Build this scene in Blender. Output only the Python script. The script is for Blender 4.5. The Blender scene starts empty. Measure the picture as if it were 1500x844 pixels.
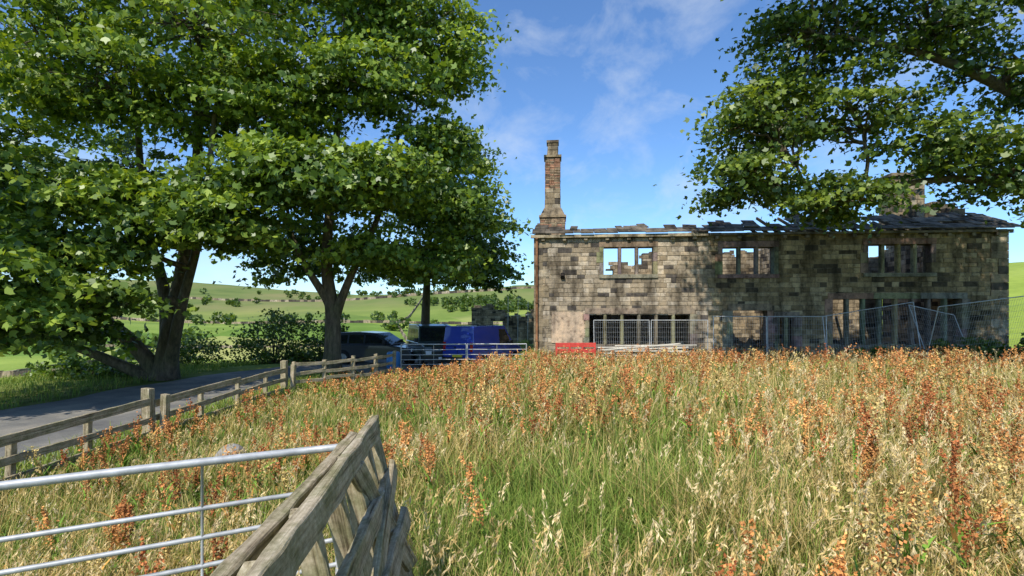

--

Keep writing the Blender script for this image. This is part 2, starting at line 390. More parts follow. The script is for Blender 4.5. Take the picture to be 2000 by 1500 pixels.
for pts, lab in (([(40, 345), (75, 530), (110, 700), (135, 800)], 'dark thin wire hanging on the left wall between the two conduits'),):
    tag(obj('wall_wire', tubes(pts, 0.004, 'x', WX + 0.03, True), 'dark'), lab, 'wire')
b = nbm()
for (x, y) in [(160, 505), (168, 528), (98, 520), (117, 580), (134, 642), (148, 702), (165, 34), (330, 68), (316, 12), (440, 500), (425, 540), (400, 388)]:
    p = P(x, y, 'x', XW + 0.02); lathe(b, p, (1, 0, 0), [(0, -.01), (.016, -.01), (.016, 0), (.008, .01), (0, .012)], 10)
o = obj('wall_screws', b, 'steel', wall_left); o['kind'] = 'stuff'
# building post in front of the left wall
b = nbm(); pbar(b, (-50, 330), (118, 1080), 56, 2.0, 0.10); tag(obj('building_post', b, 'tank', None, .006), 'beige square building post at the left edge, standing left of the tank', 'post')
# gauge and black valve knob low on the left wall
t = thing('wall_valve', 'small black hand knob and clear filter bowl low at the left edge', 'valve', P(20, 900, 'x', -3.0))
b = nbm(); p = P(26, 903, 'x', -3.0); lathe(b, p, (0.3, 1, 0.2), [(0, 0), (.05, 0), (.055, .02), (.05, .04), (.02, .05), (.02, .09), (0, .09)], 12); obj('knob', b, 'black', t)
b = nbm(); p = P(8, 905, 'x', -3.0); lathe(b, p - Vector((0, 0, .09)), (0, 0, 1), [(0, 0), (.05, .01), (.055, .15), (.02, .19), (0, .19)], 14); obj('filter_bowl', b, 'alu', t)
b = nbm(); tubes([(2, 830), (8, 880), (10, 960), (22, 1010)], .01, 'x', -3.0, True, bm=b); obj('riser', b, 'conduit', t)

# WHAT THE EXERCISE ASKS
From the records, copy every line that has the string "script" in it.

# ANSWER FOR THIS EXERCISE
Build this scene in Blender. Output only the Python script. The script is for Blender 4.5. The Blender scene starts empty. Measure the picture as if it were 1500x844 pixels.
Keep writing the Blender script for this image. This is part 2, starting at line 390. More parts follow. The script is for Blender 4.5. Take the picture to be 2000 by 1500 pixels.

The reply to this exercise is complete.